The book No Ballet Shoes in Syria is described by Catherine as being written as part of the immigration ‘crisis’, but then she corrects herself immediately: “Even that term presents immigration as a problem, and I wanted to get them to look beyond those labels of refugee and asylum seeker – and that’s what I know that texts can do. I hope my books don’t tell children what to think, but make them stop and think.”
Catherine taught my son English for GCSE, so I can attest that she is a dynamic, resourceful and endlessly inspirational teacher. He was carried along by her energy, her ideas, her enabling positivity, and her absolute conviction in his ability, and under her tutelage he even ended up falling a little in love with poetry. So when she takes her Masterclass workshop at the Children’s Literature Festival on 5 October at The Forum, expect (whatever your age) to be enraptured by a whirligig of energy and enthusiasm.

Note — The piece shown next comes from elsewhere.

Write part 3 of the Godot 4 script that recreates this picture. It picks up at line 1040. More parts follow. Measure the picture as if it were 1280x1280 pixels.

The theme of the workshop, based around Bird Boy, is the telling of animal stories. “Some of the greatest books that we all love from childhood and from adult life are about relationships with animals, from Kes to Watership Down and Warhorse, and I think that relationship between animals and humans, and particularly children, is really important. And giving children an opportunity to be able to tell their own stories is part of getting to know who you are and working through complex things. I’m really passionate about helping young people to find their own voices. And I think education sometimes can be so focused on grades, and for SATs requirements such as fronted adverbials and subjunctives, that it just seems to be the death of creativity.”
Creativity will be at large in the workshop on 5 October. “This workshop always brings fantastic results”, says Catherine. So they will be writing from the perspective of an animal, but it will be an encounter between an animal and a human, and exploring that unique relationship. It is going to be structured around seven stages of telling a story, and they’ll write each stage in a little burst. I like getting those at my workshops to write in really small bursts, without crossing out, without looking back, just letting the pen move across the page. It’s good to get rid of the internal editor in your head that can be so critical and destructive and just see what comes out. Because that will often free them from the anxiety that kids can sometimes experience around writing.”
In terms of her own writing style Catherine admits that she works best when she has a tight plan, but that’s not a fail-safe approach. “I’m quite disciplined in the way that I write. But sometimes you write something and then you have to rip it all up and start replotting. Every writer is different, but I think some people are plotters and some are panthers – I definitely write better when I plot, but sometimes it just doesn’t work like that. I think possibly the books that I’ve written that are dealing with bigger topics have meant that I haven’t always been able to fix the plan. The crucial thing is that while I might confront my readers with some really big, complex realities, the key thing is that I want to offer hope at the end of my books.”